In this effort, Fargo has enjoyed mixed success. The first and second seasons superbly projected the film’s ambiance onto the wider canvas of a multiplot drama series, aided by strong turns from such veterans as Billy Bob Thornton and Kirsten Dunst, as well as breakout performances from Allison Tolman, Colin Hanks, and Bokeem Woodbine. The third, released just three months after Donald Trump took office, felt like Fargo for the age of ‘alternative facts,’ using its lexicon of character and motif to articulate our struggle to define what impact, if any, truth still has on the way we live our lives. Darker than what had come before, and ending in a state of suspension that mirrored our own uncertainties, Season 3 seemed to stretch the boundaries of what this show could accomplish without trading its identity for another.
Then came Season 4, a study in soaring ambition and distractingly weird names. Every strong point from this period has its asterisk. Chris Rock, as Loy Cannon, delivers an utterly committed, at times absorbing performance in the lead role, but one is often aware that he could be handling the drama slightly better, especially in the scenes he shares with the seasoned Glyn Turnan. Bank robbers played by Karen Aldridge (“Zelmaire Roulette”) and Kelsey Asbille (“Swanee Capps”) extend the Western genre’s palette and throat-punch its politics, but are often so cartoonish that you half-expect them to disappear through a painted-on tunnel in pursuit of the Roadrunner. And while it is admirable when every character in a series is allowed to speak for themselves, here that adds up to a quantity of talking that hasn’t felt intuitive since the days of the Victorian triple-decker novel. In its brief yet rather padded finale, Season 4 dropped from the ambit of disappointment to that of embarrassment, fumbling to tie up loose ends and repeating itself in all the wrong ways. (Using both the “Battle Hymn of the Republic” and “America, the Beautiful” in the same episode shows an unfortunate lack of confidence in the satiric thrust of either one.)

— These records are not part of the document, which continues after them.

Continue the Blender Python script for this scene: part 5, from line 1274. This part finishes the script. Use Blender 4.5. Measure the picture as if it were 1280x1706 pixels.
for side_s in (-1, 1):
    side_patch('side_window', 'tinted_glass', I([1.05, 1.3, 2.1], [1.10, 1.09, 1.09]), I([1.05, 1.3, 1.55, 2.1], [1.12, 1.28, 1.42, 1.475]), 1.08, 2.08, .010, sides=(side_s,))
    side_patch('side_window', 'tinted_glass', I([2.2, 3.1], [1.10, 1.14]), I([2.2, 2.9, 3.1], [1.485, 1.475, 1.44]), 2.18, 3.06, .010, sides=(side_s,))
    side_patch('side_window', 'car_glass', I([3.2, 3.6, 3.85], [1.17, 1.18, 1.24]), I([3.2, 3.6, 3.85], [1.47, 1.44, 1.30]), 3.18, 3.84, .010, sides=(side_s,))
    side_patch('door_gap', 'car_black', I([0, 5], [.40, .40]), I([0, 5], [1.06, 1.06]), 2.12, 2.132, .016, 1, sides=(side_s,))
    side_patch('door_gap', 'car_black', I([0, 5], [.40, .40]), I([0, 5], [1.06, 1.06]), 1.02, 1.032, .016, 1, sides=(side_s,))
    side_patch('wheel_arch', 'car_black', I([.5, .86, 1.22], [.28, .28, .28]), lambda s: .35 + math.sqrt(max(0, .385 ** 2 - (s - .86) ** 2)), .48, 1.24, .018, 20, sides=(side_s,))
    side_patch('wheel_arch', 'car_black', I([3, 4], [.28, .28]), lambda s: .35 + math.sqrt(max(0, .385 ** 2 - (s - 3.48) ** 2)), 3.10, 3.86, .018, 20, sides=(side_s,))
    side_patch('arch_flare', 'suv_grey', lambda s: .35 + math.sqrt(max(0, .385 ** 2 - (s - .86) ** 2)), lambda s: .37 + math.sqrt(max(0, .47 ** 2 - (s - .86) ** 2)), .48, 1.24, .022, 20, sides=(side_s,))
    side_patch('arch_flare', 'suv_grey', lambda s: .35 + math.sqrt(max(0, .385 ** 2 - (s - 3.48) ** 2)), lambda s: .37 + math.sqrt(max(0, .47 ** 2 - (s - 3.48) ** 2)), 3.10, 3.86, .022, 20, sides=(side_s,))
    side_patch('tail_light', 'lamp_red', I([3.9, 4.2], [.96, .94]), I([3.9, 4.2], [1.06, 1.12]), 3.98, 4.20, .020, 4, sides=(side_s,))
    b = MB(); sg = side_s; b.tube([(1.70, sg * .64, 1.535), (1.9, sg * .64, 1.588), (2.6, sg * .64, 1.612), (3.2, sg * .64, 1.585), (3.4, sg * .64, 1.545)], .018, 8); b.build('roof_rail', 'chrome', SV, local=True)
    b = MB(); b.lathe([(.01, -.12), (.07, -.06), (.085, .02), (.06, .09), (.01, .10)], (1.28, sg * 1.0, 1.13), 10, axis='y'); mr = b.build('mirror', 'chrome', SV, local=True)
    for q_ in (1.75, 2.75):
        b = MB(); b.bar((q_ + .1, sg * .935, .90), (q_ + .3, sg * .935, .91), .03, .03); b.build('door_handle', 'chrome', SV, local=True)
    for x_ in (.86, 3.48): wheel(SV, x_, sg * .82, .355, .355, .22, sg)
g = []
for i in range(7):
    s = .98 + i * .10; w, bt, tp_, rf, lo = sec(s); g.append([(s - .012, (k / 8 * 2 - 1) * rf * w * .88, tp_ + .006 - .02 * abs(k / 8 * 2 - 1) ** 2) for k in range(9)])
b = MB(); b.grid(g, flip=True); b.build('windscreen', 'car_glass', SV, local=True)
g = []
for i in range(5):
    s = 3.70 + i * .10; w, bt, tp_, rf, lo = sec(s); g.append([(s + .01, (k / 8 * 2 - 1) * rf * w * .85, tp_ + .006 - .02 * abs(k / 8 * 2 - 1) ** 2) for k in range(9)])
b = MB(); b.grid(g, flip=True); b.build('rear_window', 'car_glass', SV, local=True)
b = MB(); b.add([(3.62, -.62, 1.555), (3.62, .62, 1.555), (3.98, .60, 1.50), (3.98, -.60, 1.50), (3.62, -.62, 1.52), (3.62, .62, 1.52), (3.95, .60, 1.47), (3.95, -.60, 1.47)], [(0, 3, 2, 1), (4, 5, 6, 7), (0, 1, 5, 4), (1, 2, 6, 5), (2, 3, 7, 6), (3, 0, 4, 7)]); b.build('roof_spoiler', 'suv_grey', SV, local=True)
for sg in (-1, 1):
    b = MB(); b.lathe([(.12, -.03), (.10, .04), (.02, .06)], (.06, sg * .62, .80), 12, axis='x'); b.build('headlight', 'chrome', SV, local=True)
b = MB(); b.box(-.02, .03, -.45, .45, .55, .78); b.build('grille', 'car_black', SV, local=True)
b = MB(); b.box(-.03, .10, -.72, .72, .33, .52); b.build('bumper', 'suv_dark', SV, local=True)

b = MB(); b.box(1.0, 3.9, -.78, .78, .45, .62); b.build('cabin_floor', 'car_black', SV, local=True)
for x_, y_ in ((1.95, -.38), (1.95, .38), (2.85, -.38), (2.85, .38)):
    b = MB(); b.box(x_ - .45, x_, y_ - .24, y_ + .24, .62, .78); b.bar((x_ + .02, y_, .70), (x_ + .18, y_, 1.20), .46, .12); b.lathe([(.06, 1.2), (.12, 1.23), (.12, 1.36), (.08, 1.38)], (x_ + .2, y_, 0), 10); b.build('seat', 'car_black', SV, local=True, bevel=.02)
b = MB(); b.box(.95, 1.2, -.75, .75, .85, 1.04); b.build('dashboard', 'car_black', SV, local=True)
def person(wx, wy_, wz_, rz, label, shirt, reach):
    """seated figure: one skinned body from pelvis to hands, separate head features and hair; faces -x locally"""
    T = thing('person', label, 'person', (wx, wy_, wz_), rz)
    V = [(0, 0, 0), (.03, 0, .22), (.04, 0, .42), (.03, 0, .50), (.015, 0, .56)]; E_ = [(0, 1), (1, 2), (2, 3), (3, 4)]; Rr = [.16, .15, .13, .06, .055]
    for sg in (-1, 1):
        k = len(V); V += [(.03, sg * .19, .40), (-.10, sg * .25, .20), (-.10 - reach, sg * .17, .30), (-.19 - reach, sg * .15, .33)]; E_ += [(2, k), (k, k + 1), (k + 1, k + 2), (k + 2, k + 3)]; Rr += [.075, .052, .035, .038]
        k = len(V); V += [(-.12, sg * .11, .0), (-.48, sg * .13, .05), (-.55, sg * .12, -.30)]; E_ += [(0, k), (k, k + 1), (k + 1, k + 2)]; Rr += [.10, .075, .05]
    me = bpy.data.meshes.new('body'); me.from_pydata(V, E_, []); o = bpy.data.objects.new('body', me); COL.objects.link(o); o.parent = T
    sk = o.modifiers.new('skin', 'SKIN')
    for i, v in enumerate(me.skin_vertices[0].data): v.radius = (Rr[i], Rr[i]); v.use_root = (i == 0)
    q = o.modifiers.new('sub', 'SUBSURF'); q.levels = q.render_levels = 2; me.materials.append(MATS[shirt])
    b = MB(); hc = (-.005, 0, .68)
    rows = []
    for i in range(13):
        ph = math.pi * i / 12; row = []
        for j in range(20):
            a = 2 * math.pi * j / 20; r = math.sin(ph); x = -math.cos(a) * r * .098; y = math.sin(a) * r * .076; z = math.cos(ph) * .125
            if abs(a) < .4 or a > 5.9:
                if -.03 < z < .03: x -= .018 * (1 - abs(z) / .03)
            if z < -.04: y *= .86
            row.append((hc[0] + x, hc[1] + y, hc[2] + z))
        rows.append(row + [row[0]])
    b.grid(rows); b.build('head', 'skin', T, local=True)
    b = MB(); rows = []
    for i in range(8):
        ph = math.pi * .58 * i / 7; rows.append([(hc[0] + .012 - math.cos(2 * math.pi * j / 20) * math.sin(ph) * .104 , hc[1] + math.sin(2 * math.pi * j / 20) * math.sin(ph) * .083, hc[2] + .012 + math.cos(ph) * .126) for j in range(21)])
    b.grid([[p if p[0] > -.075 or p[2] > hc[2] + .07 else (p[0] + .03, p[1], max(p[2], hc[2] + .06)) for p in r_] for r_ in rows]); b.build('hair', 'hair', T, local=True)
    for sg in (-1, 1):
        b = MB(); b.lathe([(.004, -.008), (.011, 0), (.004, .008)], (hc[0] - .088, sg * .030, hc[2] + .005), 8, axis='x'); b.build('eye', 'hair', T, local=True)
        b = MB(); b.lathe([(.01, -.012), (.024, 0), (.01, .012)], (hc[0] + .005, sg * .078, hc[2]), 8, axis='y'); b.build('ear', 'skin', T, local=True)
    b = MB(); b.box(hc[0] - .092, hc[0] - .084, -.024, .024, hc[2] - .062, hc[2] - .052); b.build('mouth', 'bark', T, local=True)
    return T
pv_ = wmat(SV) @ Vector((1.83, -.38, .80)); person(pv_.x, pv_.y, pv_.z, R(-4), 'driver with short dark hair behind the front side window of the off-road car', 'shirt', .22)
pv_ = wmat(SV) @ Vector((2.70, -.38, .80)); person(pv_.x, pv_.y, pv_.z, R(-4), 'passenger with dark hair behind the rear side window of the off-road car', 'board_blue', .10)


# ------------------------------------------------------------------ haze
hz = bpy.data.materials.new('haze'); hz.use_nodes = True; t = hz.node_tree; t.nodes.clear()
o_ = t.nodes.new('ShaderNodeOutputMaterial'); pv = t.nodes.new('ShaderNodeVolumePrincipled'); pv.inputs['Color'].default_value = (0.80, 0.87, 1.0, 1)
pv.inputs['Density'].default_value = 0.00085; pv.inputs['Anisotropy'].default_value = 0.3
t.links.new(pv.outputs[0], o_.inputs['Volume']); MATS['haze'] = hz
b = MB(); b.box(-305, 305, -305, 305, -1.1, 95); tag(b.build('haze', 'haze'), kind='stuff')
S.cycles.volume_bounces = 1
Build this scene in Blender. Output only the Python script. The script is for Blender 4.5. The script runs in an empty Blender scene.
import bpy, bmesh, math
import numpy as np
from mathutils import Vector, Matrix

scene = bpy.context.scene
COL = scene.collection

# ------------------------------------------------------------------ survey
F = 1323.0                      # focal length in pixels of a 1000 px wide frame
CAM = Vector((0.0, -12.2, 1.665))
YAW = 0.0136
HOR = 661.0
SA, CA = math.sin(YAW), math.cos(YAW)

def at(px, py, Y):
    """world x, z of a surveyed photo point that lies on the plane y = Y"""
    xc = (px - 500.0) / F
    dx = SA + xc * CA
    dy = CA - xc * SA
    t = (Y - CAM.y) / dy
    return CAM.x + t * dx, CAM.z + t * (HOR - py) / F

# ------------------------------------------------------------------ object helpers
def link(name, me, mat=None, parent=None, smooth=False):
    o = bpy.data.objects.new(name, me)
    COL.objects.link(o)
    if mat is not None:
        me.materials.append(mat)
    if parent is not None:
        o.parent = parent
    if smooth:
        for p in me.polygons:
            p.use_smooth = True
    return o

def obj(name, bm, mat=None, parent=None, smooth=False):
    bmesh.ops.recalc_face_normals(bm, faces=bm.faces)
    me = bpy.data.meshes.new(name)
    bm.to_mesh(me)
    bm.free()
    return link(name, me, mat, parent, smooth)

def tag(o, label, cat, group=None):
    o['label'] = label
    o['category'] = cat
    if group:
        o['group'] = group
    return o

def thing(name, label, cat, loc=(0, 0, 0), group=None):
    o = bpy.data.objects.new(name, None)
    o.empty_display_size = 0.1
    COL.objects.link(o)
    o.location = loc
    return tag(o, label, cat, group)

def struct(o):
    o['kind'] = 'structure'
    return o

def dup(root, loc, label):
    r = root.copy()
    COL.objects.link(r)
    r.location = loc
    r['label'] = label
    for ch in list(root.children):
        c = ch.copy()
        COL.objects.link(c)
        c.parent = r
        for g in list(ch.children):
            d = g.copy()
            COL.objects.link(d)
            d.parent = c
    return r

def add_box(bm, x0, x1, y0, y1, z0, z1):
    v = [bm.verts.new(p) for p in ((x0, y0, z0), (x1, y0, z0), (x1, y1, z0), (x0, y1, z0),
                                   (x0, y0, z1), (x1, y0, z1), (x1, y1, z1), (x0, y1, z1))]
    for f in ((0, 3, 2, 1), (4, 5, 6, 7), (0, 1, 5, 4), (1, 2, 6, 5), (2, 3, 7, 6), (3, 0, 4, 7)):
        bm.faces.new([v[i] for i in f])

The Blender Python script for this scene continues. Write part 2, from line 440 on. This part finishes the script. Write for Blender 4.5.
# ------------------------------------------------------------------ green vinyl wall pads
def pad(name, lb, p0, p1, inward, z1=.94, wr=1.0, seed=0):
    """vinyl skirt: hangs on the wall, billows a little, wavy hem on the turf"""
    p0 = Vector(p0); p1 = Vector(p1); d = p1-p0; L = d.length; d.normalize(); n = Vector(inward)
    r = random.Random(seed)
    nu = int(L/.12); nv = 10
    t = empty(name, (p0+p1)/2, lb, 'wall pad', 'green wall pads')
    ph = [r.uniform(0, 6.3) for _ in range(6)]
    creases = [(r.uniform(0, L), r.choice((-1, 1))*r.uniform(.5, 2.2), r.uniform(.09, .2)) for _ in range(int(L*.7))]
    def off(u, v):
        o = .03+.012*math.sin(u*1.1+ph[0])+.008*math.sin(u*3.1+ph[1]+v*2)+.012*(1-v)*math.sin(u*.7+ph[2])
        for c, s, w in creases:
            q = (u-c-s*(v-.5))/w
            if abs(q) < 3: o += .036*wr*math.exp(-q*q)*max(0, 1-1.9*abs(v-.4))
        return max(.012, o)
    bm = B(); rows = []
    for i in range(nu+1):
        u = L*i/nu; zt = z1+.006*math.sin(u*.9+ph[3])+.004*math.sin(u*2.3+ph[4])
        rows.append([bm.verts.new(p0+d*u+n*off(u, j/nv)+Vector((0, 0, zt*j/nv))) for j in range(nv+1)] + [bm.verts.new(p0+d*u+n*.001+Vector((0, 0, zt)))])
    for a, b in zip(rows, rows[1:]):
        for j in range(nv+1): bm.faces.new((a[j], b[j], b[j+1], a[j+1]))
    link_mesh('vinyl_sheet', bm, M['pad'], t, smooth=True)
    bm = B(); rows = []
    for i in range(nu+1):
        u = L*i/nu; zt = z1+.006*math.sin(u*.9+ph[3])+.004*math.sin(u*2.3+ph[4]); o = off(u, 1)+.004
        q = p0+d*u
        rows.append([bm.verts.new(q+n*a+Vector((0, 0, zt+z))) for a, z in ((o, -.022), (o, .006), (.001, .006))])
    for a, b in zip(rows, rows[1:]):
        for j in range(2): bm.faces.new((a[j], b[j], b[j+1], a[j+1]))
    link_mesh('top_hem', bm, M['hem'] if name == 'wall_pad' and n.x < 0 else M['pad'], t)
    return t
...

Re-watching the movie Fargo recently, I was struck by how eloquently it keeps quiet. Sure, the accents and catchphrases still grab you by the shoulders, but the film also has its gentle touch. Much of that comes from the hand of Frances McDormand’s character, local police chief Marge Gunderson, who is never more impressive than while driving a captured killer back to civilization in her squad car. In the end, by practicing scrupulous police work and learning to trust her own instincts, she has collared her man, all while heavily pregnant. But five people are still dead, and in catching the culprit she has witnessed the excesses of violence and cruelty that people unleash on each other “for a little bit of money.” Between glances at the monster slumped in her back seat, she wonders aloud, like some of Melville’s characters, how nature and human nature can clash so much: “And here ya are, and it’s a beautiful day…” Then, cutting the engine, she watches backup approach through a curtain of snow, and, before exiting the vehicle, delivers one of the more quietly heartbreaking lines in American cinema: “I just don’t understand it.” The Coens would achieve similar pathos the following decade using Tommy Lee Jones’ character in No Country for Old Men. But if Jones’ Sheriff Bell, chilled by the winter of life, speaks sorrowfully of a hypothetical “man” who would “have to put his soul at hazard” to be part of our violent world, Marge clearly fears for one participant in particular: her unborn child. The latter’s anxiety cuts us deeper by having so real an object.
For too many reasons, any well-wrought portrayal of ordinary people feeling hopelessly overmatched by life itself seems destined to find a receptive audience in our time. Hawley’s Fargo has always been alive to this aspect of the film, even reimagining the squad car scene multiple times over. If Season 4 was too densely populated with aggressively eccentric characters to give anyone their due, it might be hoped that Season 5 will narrow its gaze a little, renewing Fargo’s signature sensitivity toward characters who struggle—silently violently, or otherwise—with the brooding companionship of things they just don’t understand.